Quando as tropas da guerrilha comunista do Khmer Vermelho entraram vitoriosas em Phnom Penh, capital do Camboja, na manhã de 17 de abril de 1975, a população saiu às ruas para comemorar. Parecia ser o fim de cinco anos de sangrenta guerra civil num país que fora tragado pelo conflito do vizinho Vietnã. Em vez de festejos, contudo, os cambojanos começavam a viver um pesadelo muito mais sinistro. No mesmo dia, os novos donos do poder decretaram o “ano zero” da revolução, ordenando a evacuação dos habitantes das cidades para o campo e dando início a um dos maiores genocídios da história, que em três anos e meio eliminou, através de execuções, torturas e privações, quase dois milhões de cambojanos – um quarto da população. “Para o país que estamos construindo, basta um milhão de revolucionários. Não precisamos do resto. Preferimos abater dez amigos a conservar um inimigo”, rezava a cartilha do Khmer, liderado por Pol Pot, o recluso “irmão número um”. A tirania só foi varrida pelos tanques vietnamitas em 1979. Anos depois, Pol Pot seria detido pelos seus camaradas no exílio na selva cambojana. Morreu supostamente de ataque cardíaco em 1998. Agora, finalmente, seus herdeiros podem sentar no banco dos réus. Na terça-feira 7, o Conselho Constitucional do Camboja aprovou um projeto de lei que permite o julgamento dos ex-líderes do Khmer por “crimes contra a humanidade”. A criação do tribunal é o resultado de um acordo assinado no ano passado entre o Camboja e a ONU.

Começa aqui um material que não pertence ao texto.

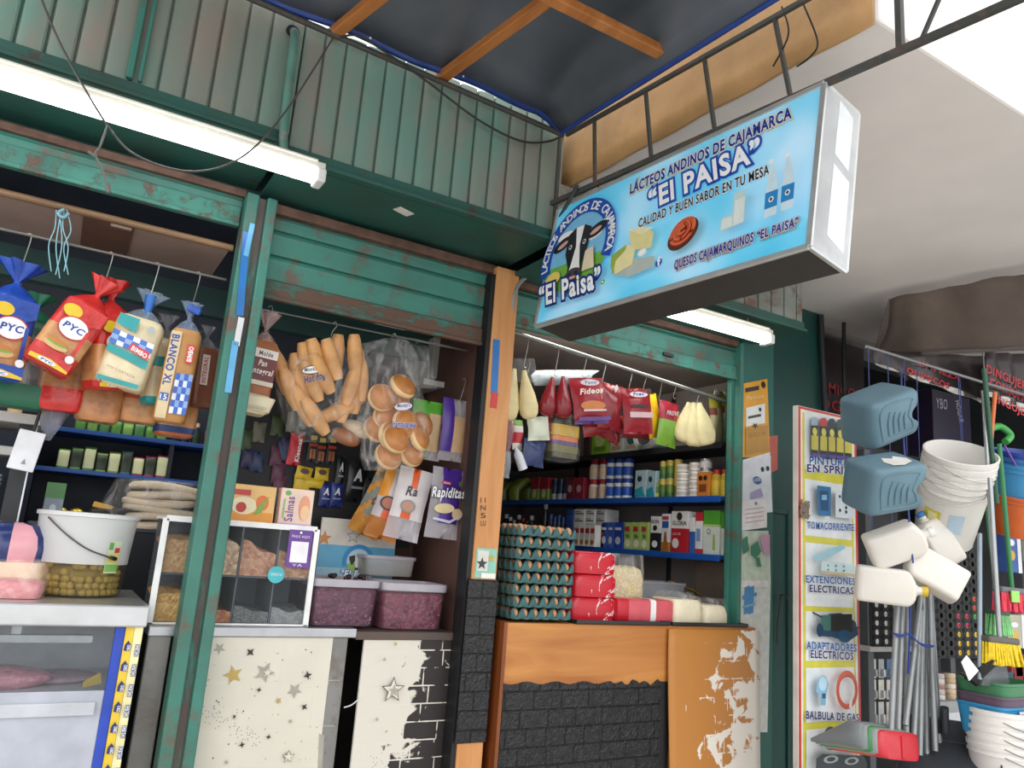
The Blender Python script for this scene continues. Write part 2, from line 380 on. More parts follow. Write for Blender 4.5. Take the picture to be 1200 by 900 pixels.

Até agora, apenas dois expoentes do Khmer estão atrás das grades. Um deles é o ex-general Ta Mok, o “carniceiro”, preso desde 1999. O outro é Kang Kek leu, ex-professor de arte conhecido pelo codinome “Duch”, que chefiou um dos mais famosos centros de terror político do regime polpotista, o S-21, instalado no antigo colégio católico de Toul Sleng, em Phnom Penh. Lá, foram massacradas pelo menos 16 mil pessoas. No dia em que foi anunciada a criação do tribunal, Duch afirmou que estava disposto a testemunhar e dar o nome dos responsáveis pelas matanças.

O “irmão número dois”, o ex-chanceler Ieng Sary, julgado à revelia e condenado por genocídio em 1979, foi anistiado em 1996 pelo rei Norodom Sihanouk. Isso porque Sary rompeu com Pol Pot e entregou parte das tropas do Khmer. A ONU já afirmou que nenhuma anistia poderá proteger quem quer que seja de ser processado pelo tribunal especial, mas o primeiro-ministro cambojano, Hu Sen – ele mesmo um ex-integrante do Khmer Vermelho –, advertiu que um processo contra Ieng Sary pode trazer de volta a guerra civil ao país. Outro prócer da tirania polpotista, o ex-chefe de Estado Khieu Samphan, retornou ao Camboja em 1991, mas se embrenhou na selva depois de quase ter sido linchado por populares. Acusado de traição por Pol Pot em 1997, Samphan prendeu o antigo líder e se tornou chefe do Khmer. Vivendo em Pailin, antigo QG do Khmer na selva, ele diz que não tinha conhecimento do genocídio praticado nos anos 70.